__RECORDED INFORMATION__:
* * * *

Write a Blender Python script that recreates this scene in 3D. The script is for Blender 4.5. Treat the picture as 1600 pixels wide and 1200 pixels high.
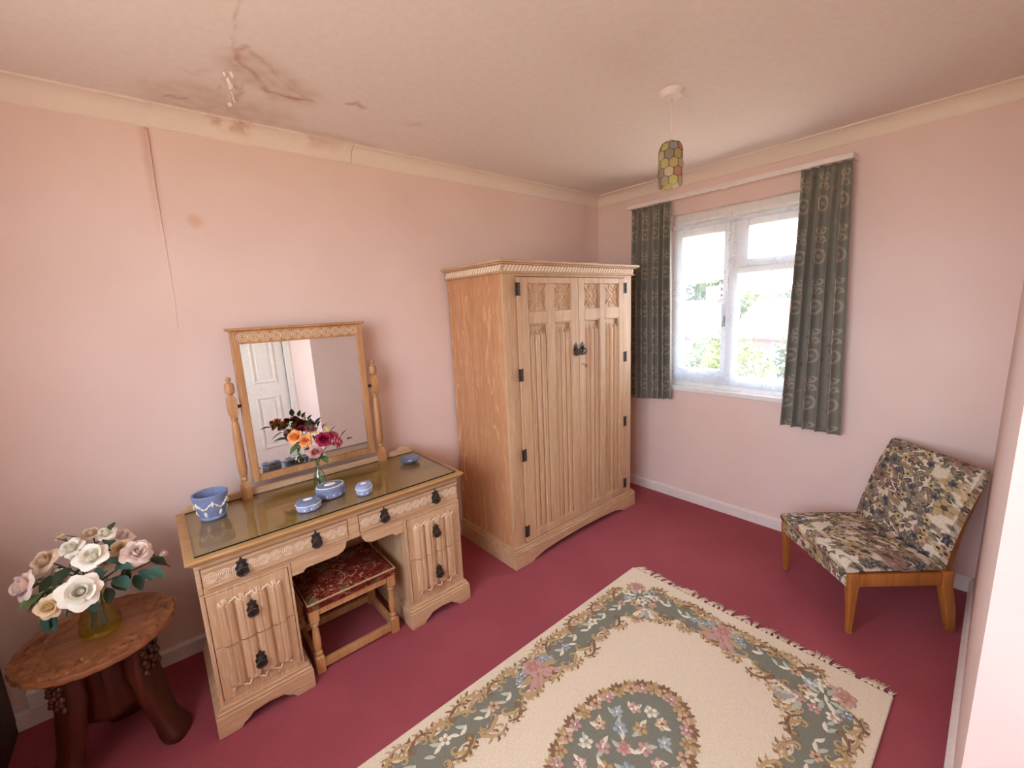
import bpy, math, random
from mathutils import Vector, Matrix, Euler, noise as mnoise
R = math.radians
PI = math.pi
scene = bpy.context.scene
for o in list(bpy.data.objects):
    bpy.data.objects.remove(o)
COL = scene.collection
random.seed(7)

# ------------------------------------------------------------------ camera
cam_d = bpy.data.cameras.new('camera')
cam = bpy.data.objects.new('camera', cam_d)
COL.objects.link(cam)
cam_d.sensor_fit = 'HORIZONTAL'
cam_d.sensor_width = 36.0
cam_d.lens = 36.0 * 666.83 / 1600.0
cam_d.clip_start = 0.01
cam_d.clip_end = 400
cam.location = (2.34724, -2.98945, 1.52671)
cam.rotation_euler = (R(79.80080), R(2.55781), R(49.44139))
scene.camera = cam

# ------------------------------------------------------------------ view, world, sun
vs = scene.view_settings
vs.view_transform = 'Standard'
vs.look = 'None'
vs.gamma = 1.0
vs.use_curve_mapping = False
vs.exposure = 0.63
cy = scene.cycles
cy.use_denoising = True
cy.max_bounces = 12
cy.diffuse_bounces = 6
cy.glossy_bounces = 5
cy.transmission_bounces = 8
cy.transparent_max_bounces = 16
cy.use_adaptive_sampling = True
cy.adaptive_threshold = 0.02
cy.sample_clamp_indirect = 6.0
cy.caustics_reflective = False
cy.caustics_refractive = False

world = bpy.data.worlds.new('sky')
scene.world = world
world.use_nodes = True
wn = world.node_tree
wn.nodes.clear()
w_out = wn.nodes.new('ShaderNodeOutputWorld')
w_bg = wn.nodes.new('ShaderNodeBackground')
w_sky = wn.nodes.new('ShaderNodeTexSky')
w_sky.sky_type = 'NISHITA'
w_sky.sun_disc = False
w_sky.sun_elevation = R(48)
w_sky.sun_rotation = R(250)
w_sky.air_density = 1.2
w_sky.dust_density = 3.0
w_mix = wn.nodes.new('ShaderNodeMix')
w_mix.data_type = 'RGBA'
w_mix.inputs[0].default_value = 0.8
w_mix.inputs[7].default_value = (6.4, 7.3, 8.4, 1)      # bright veil of thin cloud
wn.links.new(w_sky.outputs[0], w_mix.inputs[6])
wn.links.new(w_mix.outputs[2], w_bg.inputs[0])
w_bg.inputs[1].default_value = 1.5
wn.links.new(w_bg.outputs[0], w_out.inputs[0])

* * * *

Could the lines from the top of the material through the line with "cy.caustics_refractive = False" be repeated exactly, pictures left out?

__THE COMPLETED TASK__:
Write a Blender Python script that recreates this scene in 3D. The script is for Blender 4.5. Treat the picture as 1600 pixels wide and 1200 pixels high.
import bpy, math, random
from mathutils import Vector, Matrix, Euler, noise as mnoise
R = math.radians
PI = math.pi
scene = bpy.context.scene
for o in list(bpy.data.objects):
    bpy.data.objects.remove(o)
COL = scene.collection
random.seed(7)

# ------------------------------------------------------------------ camera
cam_d = bpy.data.cameras.new('camera')
cam = bpy.data.objects.new('camera', cam_d)
COL.objects.link(cam)
cam_d.sensor_fit = 'HORIZONTAL'
cam_d.sensor_width = 36.0
cam_d.lens = 36.0 * 666.83 / 1600.0
cam_d.clip_start = 0.01
cam_d.clip_end = 400
cam.location = (2.34724, -2.98945, 1.52671)
cam.rotation_euler = (R(79.80080), R(2.55781), R(49.44139))
scene.camera = cam

# ------------------------------------------------------------------ view, world, sun
vs = scene.view_settings
vs.view_transform = 'Standard'
vs.look = 'None'
vs.gamma = 1.0
vs.use_curve_mapping = False
vs.exposure = 0.63
cy = scene.cycles
cy.use_denoising = True
cy.max_bounces = 12
cy.diffuse_bounces = 6
cy.glossy_bounces = 5
cy.transmission_bounces = 8
cy.transparent_max_bounces = 16
cy.use_adaptive_sampling = True
cy.adaptive_threshold = 0.02
cy.sample_clamp_indirect = 6.0
cy.caustics_reflective = False
cy.caustics_refractive = False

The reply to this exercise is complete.